The Future of the Pro-Choice Movement

The Future of the Pro-Choice Movement

As Roe v. Wade turns forty, NARAL seeks to mobilize a younger generation of activists.


Outgoing NARAL president Nancy Keenan. (AP Photo/Ron Edmonds.)

Attendees to NARAL Pro Choice America’s annual dinner last night, commemorating the 40th anniversary of Roe vs. Wade, could have been forgiven if, for a moment, they thought they had wandered into the wrong ballroom.

At one point during the event, the room lights dimmed and giant screens on either side of the stage were filled with the face of a clean-cut young man who introduced himself as Mark Early. He told the camera that if he could wave a magic wand that would make Roe v. Wade disappear tomorrow, he wouldn’t hesitate. In just over a minute, the audience learned that Early is twenty-four, married, and active in the anti-choice movement. “I do think it’s possible that Roe v. Wade will be overturned and I don’t think it’s unlikely either,” he said. “I think young people will eventually come around. I want to be a part of that.”

But this was indeed the NARAL dinner—and its outgoing president, Nancy Keenan, was trying to instill a sense of urgency among attendees who perhaps felt a bit complacent after this past November’s elections. Indeed, Republicans who staked their careers on dismantling a woman's right to choose “paid dearly at the ballot box,” as Keenan noted.

But, she continued, “our opponents…will not take those losses last year sitting down…while they poured unprecedented resources into the campaigns in 2012, they were also very busy building a network of young, committed activists indoctrinated in the same anti-choice philosophy that we have fought against for the last forty years.”

And, as the video suggested, “They have a unique advantage, for they speak about change. And we're defending a right secured some forty years ago,” Keenan said.

The fact that the battle over reproductive rights is quickly evolving and changing is one reason why Keenan has stepped aside as president of NARAL, and that Ilyse Hogue, former Director of Political Advocacy and Communications for, and writer for The Nation, is taking over. This was a theme hit by many speakers throughout the night—that change was good, and that hard work lied ahead.

“Nancy understands that the pro-choice movement must focus on the future,” lauded Tammy Duckworth, a freshman Congresswoman from Illinois and Iraq War veteran, in her speech introducing Keenan. “For that reason she has made the bold decision to step aside to provide, as she says, an opportunity for a new and younger leader to take the helm for the next forty years of protecting reproductive choice. Nancy knows that the future of this movement is in the hands of the rising millenial generation.”

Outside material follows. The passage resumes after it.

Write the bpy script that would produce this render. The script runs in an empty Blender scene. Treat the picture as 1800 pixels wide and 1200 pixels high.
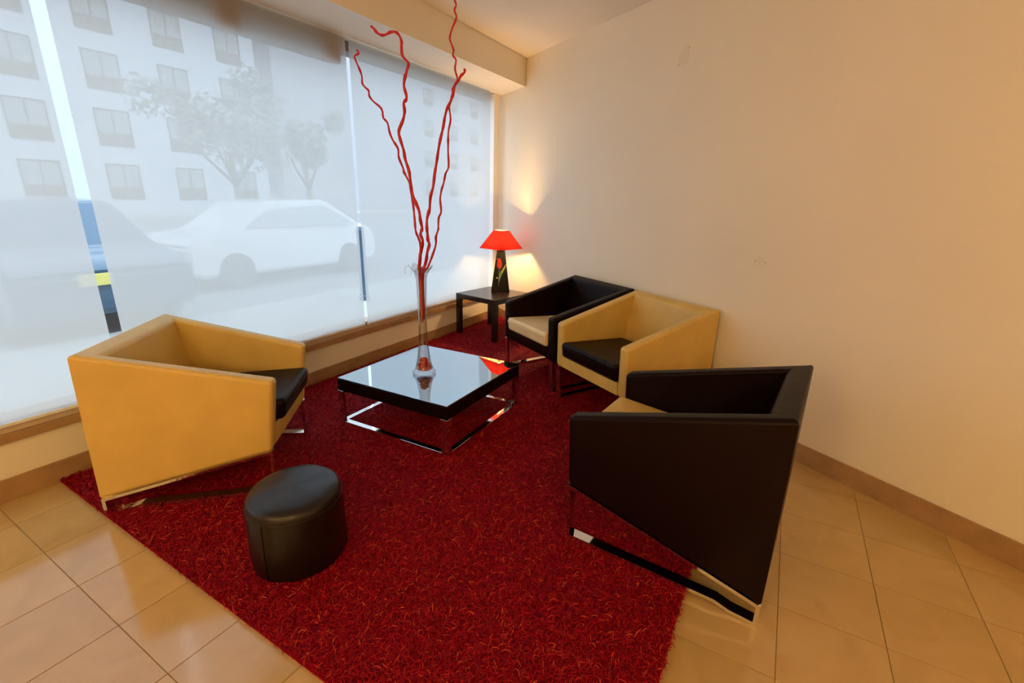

Duckworth beat Representative Joe Walsh in November, a Tea Party die-hard strongly against the right to choose. But of course the headline victory for reproductive rights in November was Barack Obama’s triumph over Mitt Romney, who no doubt would have appointed Supreme Court justices likely to rule against Roe v. Wade.

Stephanie Cutter, one of the architects of that victory, also spoke at the dinner. She commended Kennan's tireless efforts over the past eight years, saying, “It's easy to see the fruits of your labor, all the hard work that you've put in. Just go up to Capitol Hill, or to state houses around the country and count how many more pro-choice representatives you and NARAL have helped get there. It's not an accident that Roe v. Wade is still around.”

While young anti-choice activists are indeed increasingly organized, the millennial generation still has a pro-choice lean. NARAL Pro-Choice America’s research shows that six out of ten Americans in the millenial generation share the organization’s pro-choice values. So the challenge lies in mobilizing young people who support reproductive rights to become more active in defending them.

To that end, NARAL has launched the “Their Choice Out Loud” campaign, which combines tried-and-true grassroots organizing techniques with new media to reach out to students on college campuses and engage women across generations in sharing their stories online. With Hogue’s leadership as an innovator in online organizing, Their Choice Out Loud and future projects like it are hoping to become more effective in engaging a younger generation of pro-choice activists.

Some of those emerging activists were present at Tuesday’s dinner. Kathryn Tinker calls herself an “accident baby.” Coming from a Catholic family, Tinker's mother decided not to have an abortion when faced with an unplanned pregnancy. So its hard for Kathryn’s mother to understand why Tinker, as president of American University’s College Democrats, is active in the pro-choice movement.

Tinker says that at this time last year she was still trying to wrap her head around what it means to be pro-choice.

“It was actually a conversation that Nancy Keenan had at NARAL headquarters with a bunch of millenials from different college campuses that really spoke to me. She phrased it in a way that actually made sense, which is that it really is about trusting women,” Tinker said.

Now when Tinker talks to her mom about her position on abortion, “I have to explain to her that, that's the thing, the fact that she was able to choose to have me in this world is what I'm fighting for.”

Even though seven out of ten Americans support Roe v. Wade, conservative legislators continue to attack the right to choose, Ilyse Hogue said in her first speech as NARAL president.